Vargas Llosa: un merecido Nobel
El galardón al escritor peruano es un extraordinario estímulo para quienes defienden el ideario liberal en América
Los motivos de júbilo por el otorgamiento del Premio Nobel de Literatura a Mario Vargas Llosa son numerosos e innegables. En este diario se ha vivido con intensidad el acontecimiento: Vargas Llosa ha sido un colaborador periódico de LA NACION desde hace muchos años, como lo fueron Jorge Luis Borges y Octavio Paz, entre los escritores cuya obra, traducida a decenas de lenguas, se ha expresado en letras castellanas de excelencia.
En un diario en cuyas páginas se acogen contribuciones de ensayistas, narradores y periodistas que no necesariamente coinciden con su línea editorial, Vargas Llosa ha constituido durante largo tiempo, sin embargo, uno de los casos de casi invariable alineamiento en el mismo campo de ideas en el que LA NACION desenvuelve su prédica cotidiana.
Tal vez sea en la periferia de la cultura más profunda expuesta en lengua castellana que la batalla por la tolerancia, la eficiencia y la pérdida de gravitación de todas las modalidades que ningunean la libertad sufra los más perseverantes y perturbadores tropiezos. Es ésa la batalla que ha librado, en obra y actos políticos, incluso como candidato presidencial, el gran intelectual peruano. Escritores de escaso recorrido, y menor vuelo, y propagandistas rentados de regímenes autoritarios se han permitido, después de la concesión del Premio Nobel a Vargas Llosa, expresar una desazón que a nadie, más que a ellos, conmueve.
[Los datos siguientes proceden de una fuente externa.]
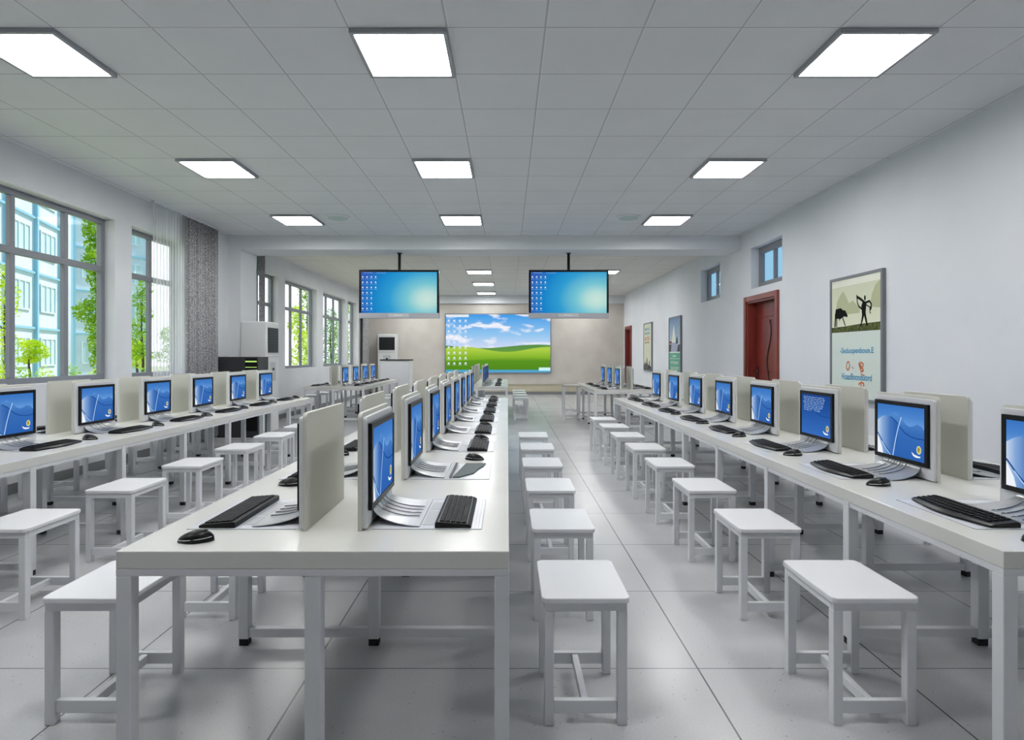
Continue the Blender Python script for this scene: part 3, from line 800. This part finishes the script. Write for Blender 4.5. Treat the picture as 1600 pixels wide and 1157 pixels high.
Ls = [(q(0,0,1,1), 1), (q(0,.55,1,1), 0), (q(0,.94,1,1), 6),
      ([(.08,.72),(.12,.82),(.2,.88),(.26,.9),(.32,.85),(.38,.79),(.45,.81),(.52,.78),(.6,.74),(.6,.7),(.1,.7)], 4),
      ([(.8,.74),(.83,.84),(.9,.91),(1,.94),(1,.72)], 4),
      ([(0,.55),(1,.55),(1,.615),(.6,.61),(.3,.6),(0,.595)], 3),
      # ox
      ([(.07,.7),(.09,.755),(.2,.76),(.25,.74),(.3,.735),(.35,.69),(.34,.675),(.28,.685),(.24,.68),(.2,.665),(.16,.67),(.1,.67)], 2),
      ([(.07,.72),(.1,.7),(.085,.6),(.055,.6),(.065,.66)], 2), ([(.1,.68),(.12,.68),(.12,.6),(.1,.6)], 2),
      ([(.22,.69),(.25,.68),(.31,.605),(.29,.605)], 2), ([(.16,.68),(.2,.68),(.17,.645)], 2),
      # archer
      ([(.64,.7),(.63,.755),(.66,.79),(.7,.79),(.73,.77),(.715,.7),(.72,.67),(.645,.67)], 2), (ell(.7,.815,.017,.022), 2),
      ([(.645,.68),(.69,.68),(.63,.59),(.59,.58),(.62,.61)], 2), ([(.68,.68),(.72,.68),(.76,.59),(.73,.59)], 2)]
for s in strips([(.68,.785),(.62,.81),(.54,.835)], .022) + strips([(.54,.85),(.55,.79),(.58,.755),(.64,.73)], .016) + strips([(.71,.775),(.79,.785),(.83,.75),(.79,.715)], .018) + strips([(.72,.76),(.78,.74),(.83,.73),(.79,.7),(.815,.685)], .01): Ls.append((s, 2))
for s in strips([(.34,.29),(.32,.25),(.36,.225),(.4,.26),(.38,.3),(.34,.29)], .012) + strips([(.45,.26),(.47,.24)], .01) + strips([(.58,.29),(.62,.23),(.6,.3),(.64,.24)], .014) + strips([(.62,.3),(.68,.28),(.65,.25),(.68,.23),(.62,.22)], .012) + strips([(.62,.2),(.7,.19)], .008) \
        + strips([(.58,.115),(.64,.135),(.69,.12),(.66,.075),(.62,.085),(.64,.12)], .014) + strips([(.45,.1),(.47,.085)], .01): Ls.append((s, 5))
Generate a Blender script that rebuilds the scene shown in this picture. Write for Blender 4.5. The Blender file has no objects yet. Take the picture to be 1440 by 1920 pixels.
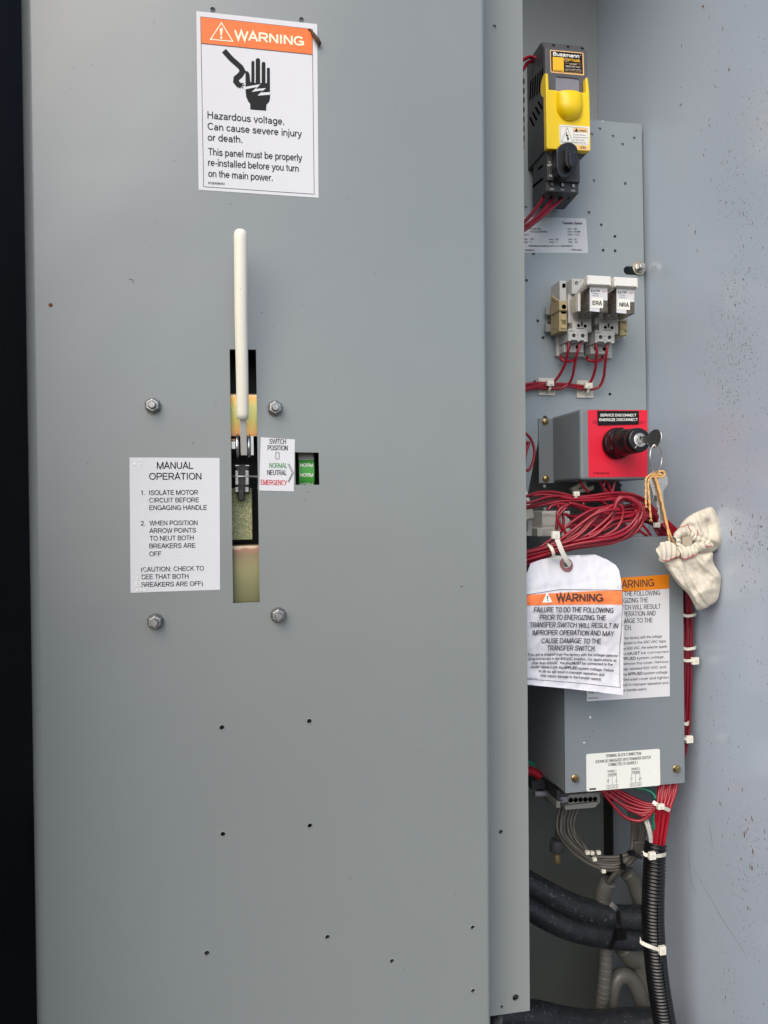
import bpy, bmesh, math, random
from mathutils import Vector, Matrix, noise
random.seed(7)
S = bpy.context.scene
COL = S.collection
R = math.radians

# ------------------------------------------------------------ camera
FPX = 1440.0                       # focal length in photo pixels (1440 x 1920)
CAM = Vector((0, -0.72, 0))
yaw, pit, rol = R(10.97), R(-0.46), R(-0.66)
Fv = Vector((math.sin(yaw)*math.cos(pit), math.cos(yaw)*math.cos(pit), math.sin(pit)))
R0 = Vector((math.cos(yaw), -math.sin(yaw), 0))
U0 = R0.cross(Fv)
Rv = math.cos(rol)*R0 + math.sin(rol)*U0
Uv = math.cos(rol)*U0 - math.sin(rol)*R0
cd = bpy.data.cameras.new('camera')
cam = bpy.data.objects.new('camera', cd); COL.objects.link(cam)
cam.matrix_world = Matrix(((Rv.x, Uv.x, -Fv.x, CAM.x), (Rv.y, Uv.y, -Fv.y, CAM.y), (Rv.z, Uv.z, -Fv.z, CAM.z), (0, 0, 0, 1)))
cd.sensor_fit = 'VERTICAL'; cd.sensor_height = 36; cd.sensor_width = 27
cd.lens = 36*FPX/1920; cd.clip_start = 0.01; cd.clip_end = 500
S.camera = cam
S.render.resolution_x = 768; S.render.resolution_y = 1024

# ------------------------------------------------------------ daylight
SUN_EL, SUN_AZ = R(40), R(34)      # azimuth: to the left of straight behind the camera
wd = bpy.data.worlds.new('World'); S.world = wd; wd.use_nodes = True
nt = wd.node_tree; bg = nt.nodes['Background']
sky = nt.nodes.new('ShaderNodeTexSky'); sky.sky_type = 'NISHITA'; sky.sun_disc = False
sky.sun_elevation = SUN_EL; sky.sun_rotation = R(180) + SUN_AZ
sky.air_density = 0.8; sky.dust_density = 1.6; sky.ozone_density = 0.6
nt.links.new(sky.outputs[0], bg.inputs[0]); bg.inputs[1].default_value = 0.15
sd = bpy.data.lights.new('sun', 'SUN'); sd.energy = 1.5; sd.angle = R(56); sd.color = (1, .9, .76)
so = bpy.data.objects.new('sun', sd); COL.objects.link(so)
sdir = Vector((-math.sin(SUN_AZ)*math.cos(SUN_EL), -math.cos(SUN_AZ)*math.cos(SUN_EL), math.sin(SUN_EL)))
so.rotation_euler = sdir.to_track_quat('Z', 'Y').to_euler(); so.location = sdir*5
S.view_settings.view_transform = 'Standard'; S.view_settings.look = 'None'
S.view_settings.exposure = 0.66; S.view_settings.gamma = 1; S.view_settings.use_curve_mapping = False
S.cycles.max_bounces = 8; S.cycles.sample_clamp_indirect = 6

# ------------------------------------------------------------ photo measurements -> places in the cabinet
def ray(px, py): return Fv + Rv*((px-720)/FPX) - Uv*((py-960)/FPX)
def W(p, Y):                        # the point of plane y = Y seen at photo position p
    v = ray(p[0], p[1]); return CAM + v*((Y-CAM.y)/v.y)
def WX(p, X):                       # the same on plane x = X
    v = ray(p[0], p[1]); return CAM + v*((X-CAM.x)/v.x)
def px2m(Y): return (Y-CAM.y)/FPX   # metres per photo pixel at depth Y
def zone(ox, oy, s): return lambda x, y: (ox+x/s, oy+y/s)
P0 = lambda x, y: (x, y)
L1 = zone(340, 0, 4.8); Z2 = zone(220, 620, 3.4286); ZS = zone(420, 720, 7.2); Z3 = zone(960, 60, 4.364)
Z4 = zone(960, 480, 4.8); Z5 = zone(960, 740, 4.8); B1 = zone(960, 900, 3.4286); B2 = zone(960, 1040, 3.789)
B3 = zone(960, 1300, 3.789); B4 = zone(900, 1560, 3.273); FZ = zone(975, 70, 9.6); FY = zone(975, 240, 9.6)
RZ = zone(1020, 510, 7.2); SZ = zone(1100, 760, 8.0); WZ = zone(980, 890, 6.0); BZ = zone(1190, 880, 6.857); LZ = zone(980, 1460, 4.8)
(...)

Tamaño desencanto ha sido acorde con la falsa interpretación que hacen sus contradictores de que la cultura latinoamericana debe pasar, para ser considerada como tal, por el registro de pautas sectarias establecido, a pesar de mil fracasos, por el populismo obcecado en que militan. En esos ámbitos, a Vargas Llosa se lo ha tenido entre ceja y ceja desde que en 1971 comenzó a disparar, desde la izquierda, contra el totalitarismo cubano.
Por eso el Premio Nobel de Literatura 2010 ha de verse como un estímulo de extraordinario valor para quienes defienden, en particular dentro de la órbita iberoamericana, el ideario liberal, y como un revés para anacrónicos e inexplicables corrillos políticos y literarios. El día que se concedió la distinción de la Academia Sueca a Vargas Llosa fue, pues, de fiesta para los amantes de lo mejor de la novelística contemporánea y para los seguidores del lúcido pensamiento democrático y republicano manifiesto en sus ensayos. Fue, en cambio, de luto para quienes subordinan, en todos los órdenes, el individuo al Estado y se identifican con divulgadores concentrados en sostener lo indefendible: que es preferible evitar las inversiones extranjeras antes que el riesgo de aceptarlas; que los Estados Unidos son la causa de nuestros males y no la paulatina degradación entre nosotros de la cultura del trabajo y de la vieja educación sarmientina, que se difumina entre paros docentes de nunca acabar y padres que se alían con hijos cuando maestros y profesores instan a un mayor rigor y entrega al aprendizaje escolar.
Ese populismo puso en riesgo la seguridad de Vargas Llosa en Rosario, la última vez que estuvo en la Argentina, en 2008. Había venido para presidir un par de jornadas de la Fundación Internacional para la Libertad, que preside. El ómnibus que lo trasladaba, junto con otros congresistas, fue detenido y atacado por una turba guevarista. El kirchnerismo, que tampoco vio con simpatía su presencia en el país, mantuvo otro silencio cómplice frente a la gravedad del suceso.
La otra Argentina hace llegar hoy a Vargas Llosa un saludo entusiasta por un acontecimiento tan justo y significativo como los que lo precedieron, en igual e imaginario podio, en 1970, con el ruso Aleksandr Solzhenitzin; en 1980, con el polaco Czeslaw Milosz; y en 1990, con el mexicano Octavio Paz.